MTSO olarak eğitim konusunu her zaman merkeze aldıklarını belirten Aşut, bu çerçevede bir proje hazırladıkları bilgisini vererek, şunları söyledi: “Endüstri 4.0 Eğitim ve Uygulama Merkezi Projemizi hazırladı ve bakanlığa sunduk. Kendi öz kaynaklarımızı da kullanarak Mersin’in sıçrama taşı olacak olan bu projeye odaklanacağız. Amacımız, hem yeni girişimcilere hem de KOBİ’lerimize bir alt yapı sunmak. Ortak kullanım alanlarıyla, atölye ve “maker space” atölyeleriyle, ortak akıl yakalanan toplantı odalarıyla, içinde üç boyutlu yazıcı-tarayıcı olan, tasarımın, ar-ge’nin yapıldığı, gerekli eğitimlerin verildiği, yazılımın yapıldığı, yüksek teknolojili ekipmanlarla donanımlı, firmaların küçük ücretlerle kullanabileceği bir ortak kullanım alanı projesi hazırladık. Önce eğitime, sonra bir motivasyona ve iyi örneklere ihtiyacımızı var. Projemizin amacı, bu motivasyon ve sunduğu eko-sistemdir.”
“Hedefimiz, Mersin’in katma değerli ürün ihracatını artırmak”

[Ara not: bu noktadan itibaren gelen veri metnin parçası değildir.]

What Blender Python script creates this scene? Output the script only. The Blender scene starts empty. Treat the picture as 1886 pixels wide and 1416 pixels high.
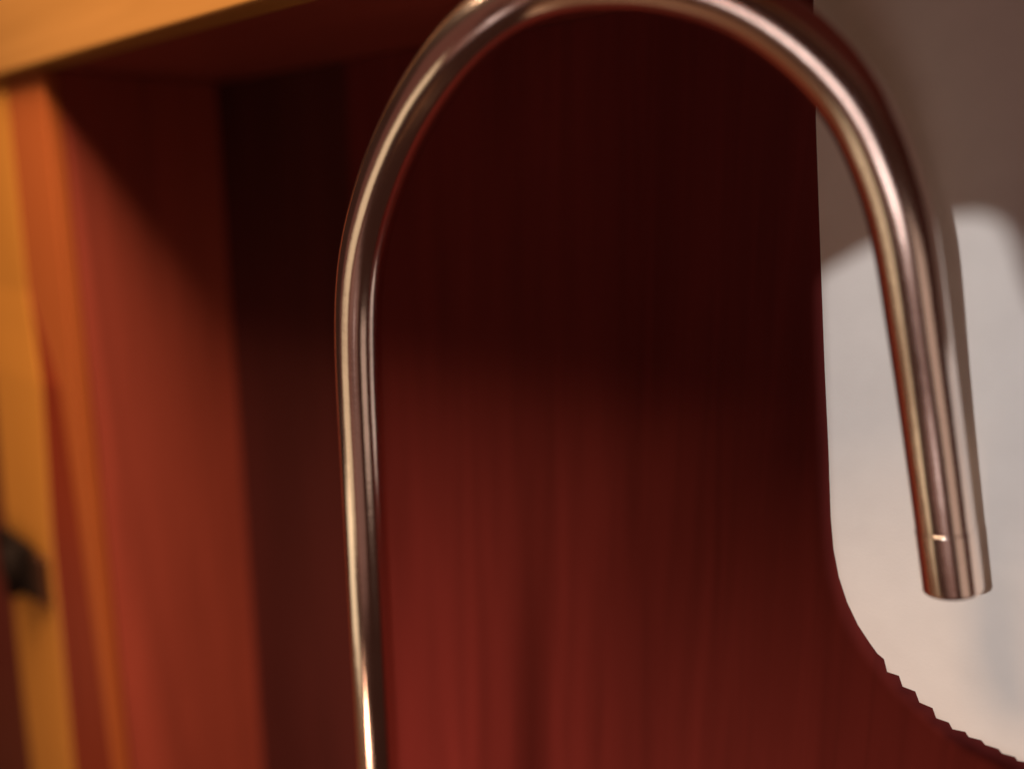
import bpy, bmesh, math, random
from mathutils import Vector, Matrix
random.seed(4)
S = bpy.context.scene
C = S.collection

# ---------------------------------------------------------------- camera
# world: X runs along the cabinet front, Y into the cabinet, Z up (metres);
# the origin is the inner top left corner of the cabinet opening
W_, H_, F = 1886.0, 1416.0, 1648.0
RIGHT = Vector((0.72376, 0.69004, -0.00481))
UP = Vector((-0.13858, 0.15217, 0.97859))
FWD = Vector((-0.67599, 0.70760, -0.20576))
RIGHT.normalize(); FWD = (FWD - RIGHT * FWD.dot(RIGHT)).normalized(); UP = RIGHT.cross(FWD)
EYE = Vector((0.70523, -0.26590, -0.09115))
cam = bpy.data.cameras.new('camera')
cam_o = bpy.data.objects.new('camera', cam)
C.objects.link(cam_o)
M = Matrix((RIGHT, UP, -FWD)).transposed().to_4x4()
M.translation = EYE
cam_o.matrix_world = M
cam.sensor_width = 36.0
cam.lens = F / W_ * 36.0
cam.clip_start = 0.01
cam.clip_end = 50
cam.dof.use_dof = True
cam.dof.focus_distance = 0.395
cam.dof.aperture_fstop = 1.9
S.camera = cam_o

# ---------------------------------------------------------------- world and lamps
S.view_settings.view_transform = 'Standard'
S.view_settings.look = 'None'
S.view_settings.exposure = 0
wd = bpy.data.worlds.new('World')
S.world = wd
wd.use_nodes = True
bg = wd.node_tree.nodes['Background']
bg.inputs[0].default_value = (1.0, 0.34, 0.22, 1)
bg.inputs[1].default_value = 0.03

def lamp(name, kind, loc, target, watts, col, **kw):
    l = bpy.data.lights.new(name, kind)
    l.energy = watts
    l.color = col
    for k, v in kw.items(): setattr(l, k, v)
    o = bpy.data.objects.new(name, l)
    C.objects.link(o)
    o.location = loc
    o.rotation_euler = (Vector(target) - Vector(loc)).to_track_quat('-Z', 'Y').to_euler()
    return o

def panel_lamp(name, loc, target, sx, sy, radiance, col, shape='RECTANGLE'):
    area = sx * sy * (1 if shape == 'RECTANGLE' else math.pi / 4)
    return lamp(name, 'AREA', loc, target, radiance * math.pi * area, col, shape=shape, size=sx, size_y=sy)
LAMP = Vector((0.735, -0.860, 0.065))
lamp('white_lamp', 'SPOT', LAMP, (0.62, 0.12, -0.06), 21.5, (1.0, 0.98, 0.96),
     spot_size=math.radians(36), spot_blend=0.30, shadow_soft_size=0.0015)
lamp('warm_ceiling_lamp', 'AREA', (0.24, -0.24, 0.64), (0.20, -0.05, -0.4), 27.0, (1.0, 0.64, 0.39),
     shape='RECTANGLE', size=0.44, size_y=0.46)
lamp('low_side_fill', 'SPOT', (0.50, -0.45, -0.75), (0.06, 0.06, -0.55), 6.0, (1.0, 0.60, 0.40),
     spot_size=math.radians(60), spot_blend=1.0, shadow_soft_size=0.05)  # added fill that brightens the lower side panel
lamp('low_back_fill', 'SPOT', (0.38, -0.50, -0.74), (0.38, 0.12, -0.56), 9.0, (1.0, 0.54, 0.34),
     spot_size=math.radians(54), spot_blend=1.0, shadow_soft_size=0.05)  # added fill that brightens the lower back panel
w = panel_lamp('streak_light', (0.88, -0.60, -0.39), (0.64, 0, -0.10), 0.32, 0.18, 0.066, (1.0, 0.82, 0.77), 'ELLIPSE')  # added source, mirrored in the tube as its white streak
w.data.spread = math.radians(24)
panel_lamp('cream_low_fill', (-0.15, -0.62, -0.80), (0.25, 0, -0.15), 0.60, 0.60, 0.90, (1.0, 0.76, 0.48))  # added panel for the cream and gold reflections low on the tube
panel_lamp('cream_bend_fill', (0.06, -0.95, -0.52), (0.4, 0, -0.1), 0.60, 0.30, 0.62, (1.0, 0.78, 0.47))  # added panel that gives the left bend its cream reflection
panel_lamp('pink_front_fill', (1.00, -1.10, -0.72), (0.6, 0, -0.2), 0.90, 0.40, 0.16, (1.0, 0.52, 0.40))  # added panel for pinkish bands in the chrome
panel_lamp('tan_side_fill', (1.50, -0.25, -0.48), (0.5, 0, -0.3), 0.50, 0.34, 0.45, (1.0, 0.70, 0.54))  # added panel, reflected as tan on the tube's right side
panel_lamp('redbrown_fill', (-0.15, -1.30, -0.20), (-0.15, 0, -0.20), 1.70, 1.40, 0.08, (1.0, 0.33, 0.24))  # added large dim panel for red-brown reflections in the tube
lamp('brown_fill', 'POINT', (0.86, -0.85, -0.26), (0.6, 0, 0), 0.3, (1.0, 0.36, 0.24), shadow_soft_size=0.03)  # added weak fill, tints the sheet's dim part and shadows the tube on it

# ---------------------------------------------------------------- helpers
def ray(px, py):
    return (FWD + RIGHT * ((px - W_ / 2) / F) - UP * ((py - H_ / 2) / F))
def at(px, py, depth):
    return EYE + ray(px, py) * depth
def on_y(px, py, y):
    r = ray(px, py)
    return EYE + r * ((y - EYE.y) / r.y)

def obj(name, bm, mat, parent=None, smooth=False):
    me = bpy.data.meshes.new(name)
    bmesh.ops.recalc_face_normals(bm, faces=bm.faces)
    bm.to_mesh(me); bm.free()
    if smooth:
        for p in me.polygons: p.use_smooth = True
    me.materials.append(mat)
    o = bpy.data.objects.new(name, me)
    C.objects.link(o)
    if parent: o.parent = parent
    return o
def thing(name, label, cat, loc=(0, 0, 0)):
    o = bpy.data.objects.new(name, None)
    o.empty_display_size = 0.02
    C.objects.link(o)
    o.location = loc
    o['label'] = label; o['category'] = cat
    return o
def box(x0, x1, y0, y1, z0, z1, bev=0.0, seg=3):
    bm = bmesh.new()
    bmesh.ops.create_cube(bm, size=1)
    for v in bm.verts:
        v.co = Vector((x0 + (v.co.x + .5) * (x1 - x0), y0 + (v.co.y + .5) * (y1 - y0), z0 + (v.co.z + .5) * (z1 - z0)))
    if bev:
        bmesh.ops.bevel(bm, geom=bm.edges[:], offset=bev, segments=seg, profile=.5, affect='EDGES')
    return bm
def prism(front, off, bev=0):
    """closed prism from an outline, pushed by vector off"""
    bm = bmesh.new()
    a = [bm.verts.new(p) for p in front]
    b = [bm.verts.new(Vector(p) + off) for p in front]
    bm.faces.new(a); bm.faces.new(b[::-1])
    n = len(a)
    for i in range(n): bm.faces.new((a[i], b[i], b[(i + 1) % n], a[(i + 1) % n]))
    if bev: bmesh.ops.bevel(bm, geom=bm.edges[:], offset=bev, segments=2, affect='EDGES')
    return bm

# ---------------------------------------------------------------- materials
def wood(name, dark, light, rough=0.35, axis='Z', scale=1.0, coat=0.15, bump=0.05, spec=0.4):
    m = bpy.data.materials.new(name); m.use_nodes = True
    nt = m.node_tree; N = nt.nodes; L = nt.links
    p = N['Principled BSDF']
    tc = N.new('ShaderNodeTexCoord'); mp = N.new('ShaderNodeMapping')
    st = {'Z': (1, 1, 0.05), 'X': (0.05, 1, 1), 'Y': (1, 0.05, 1)}[axis]
    mp.inputs['Scale'].default_value = [s * scale for s in st]
    L.new(tc.outputs['Object'], mp.inputs[0])
    n1 = N.new('ShaderNodeTexNoise'); n1.inputs['Scale'].default_value = 90; n1.inputs['Detail'].default_value = 6
    n1.inputs['Distortion'].default_value = 0.6
    n2 = N.new('ShaderNodeTexNoise'); n2.inputs['Scale'].default_value = 14; n2.inputs['Detail'].default_value = 3
    L.new(mp.outputs[0], n1.inputs[0]); L.new(mp.outputs[0], n2.inputs[0])
    mx = N.new('ShaderNodeMath'); mx.operation = 'MULTIPLY_ADD'; mx.inputs[1].default_value = 0.55
    L.new(n1.outputs[0], mx.inputs[0])
    m2 = N.new('ShaderNodeMath'); m2.operation = 'MULTIPLY'; m2.inputs[1].default_value = 0.45
    L.new(n2.outputs[0], m2.inputs[0]); L.new(m2.outputs[0], mx.inputs[2])
    cr = N.new('ShaderNodeValToRGB')
    cr.color_ramp.elements[0].position = 0.30; cr.color_ramp.elements[0].color = (*dark, 1)
    cr.color_ramp.elements[1].position = 0.70; cr.color_ramp.elements[1].color = (*light, 1)
    L.new(mx.outputs[0], cr.inputs[0]); L.new(cr.outputs[0], p.inputs['Base Color'])
    p.inputs['Roughness'].default_value = rough
    p.inputs['Coat Weight'].default_value = coat
    p.inputs['Specular IOR Level'].default_value = spec
    p.inputs['Coat Roughness'].default_value = 0.25
    bp = N.new('ShaderNodeBump'); bp.inputs['Strength'].default_value = bump; bp.inputs['Distance'].default_value = 0.001
    L.new(n1.outputs[0], bp.inputs['Height']); L.new(bp.outputs[0], p.inputs['Normal'])
    return m

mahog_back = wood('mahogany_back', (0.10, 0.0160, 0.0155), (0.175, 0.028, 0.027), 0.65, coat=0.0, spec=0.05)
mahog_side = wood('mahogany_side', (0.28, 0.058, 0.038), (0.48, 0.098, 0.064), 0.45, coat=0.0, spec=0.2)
mahog_top = wood('mahogany_top', (0.22, 0.042, 0.03), (0.30, 0.06, 0.045), 0.4, 'X')
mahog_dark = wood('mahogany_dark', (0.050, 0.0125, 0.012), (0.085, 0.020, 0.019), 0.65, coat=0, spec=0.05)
wedge_shade = wood('wedge_shade_red', (0.16, 0.022, 0.009), (0.22, 0.034, 0.013), 0.45, coat=0, spec=0.2)  # dark tone of the shadow wedge beside the batten
orange_wood = wood('orange_wood', (0.38, 0.10, 0.028), (0.50, 0.140, 0.038), 0.38)
honey_v = wood('honey_wood', (0.54, 0.235, 0.042), (0.66, 0.30, 0.056), 0.38)
honey_h = wood('honey_wood_rail', (0.36, 0.18, 0.047), (0.46, 0.235, 0.068), 0.38, 'X')
door_wood = wood('dark_door_wood', (0.11, 0.018, 0.012), (0.16, 0.028, 0.018), 0.45)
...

Yüksek teknolojili ürün ihracatına ilişkin bilgiler de veren Aşut, 2016 yılında Türkiye’de imalat sanayi ürünlerinin ihracatı içinde yüksek teknolojili ürünlerin ihracat payının yüzde 3,5, Mersin’de ise yüzde 2,3 olduğunu söyledi. “Mersin zenginleşecekse, Türkiye gelişecekse bu rakamlar yetmez” diyen Aşut, şöyle devam etti: “Hedefimiz, Mersin’in yüzde 2,3 olan yüksek teknolojili ürün ihracatını artırmak. Bu kentin hep birlikte harekete geçmesi lazım. Bu kentte altyapılar tamamlanmadan hiçbir yatırım gelmez. Derdimiz daha çok beyaz yakalıyı Mersin’de istihdam edebilmek, kent ekonomisine katma değer oluşturup refahına, zenginliğine katkı sunabilmek.”